Os animais fazem parte da família, diz-se. Concordo. E os professores que acompanham os nossos filhos durante anos e anos não o são também?

Os animais protegem-nos, diz-se. Concordo. E os professores não são porto de abrigo do conforto e da educação dos nossos rebentos, enquanto suportamos a nossa sobrevivência?

Os animais têm direito a ser respeitados, não devem ser maltratados, diz-se. Concordo. E os professores não? Podem ser censurados e confrontados pelos familiares, quando levantam um pouco mais a voz com o objetivo de dar voz à razão e à educação?

Os grandes juízes defensores dos animais são os homens. Concordo, porque considero que eles também têm alma, embora num nível diferente de evolução. E onde estão os advogados de defesa dos professores, numa sociedade onde estes continuam a competir herculeamente contra múltiplas ofertas bem mais atrativas e apetecíveis para os alunos?

Agostinho da Silva diz que “uma escola é um templo de Deus, e o mais belo de todos.” Por que razão continuamos todos a admitir que não é do nosso interesse esta questão?

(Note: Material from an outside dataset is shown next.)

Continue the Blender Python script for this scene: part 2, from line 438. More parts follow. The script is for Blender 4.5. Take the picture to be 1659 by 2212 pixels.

Talvez porque seja mais fácil fazer ouvidos de mercador e deixar que sejam os outros a resolver.

Se estou a escrever este editorial, devo o meu amor pela escrita aos meus professores. E se o leitor está a lê-lo, é porque houve pelo menos um professor na sua vida que o ajudou a desbravar o caminho, a ser pessoa mais completa.

Hoje, felizmente, podemos dizer que há um professor na vida de cada um de nós.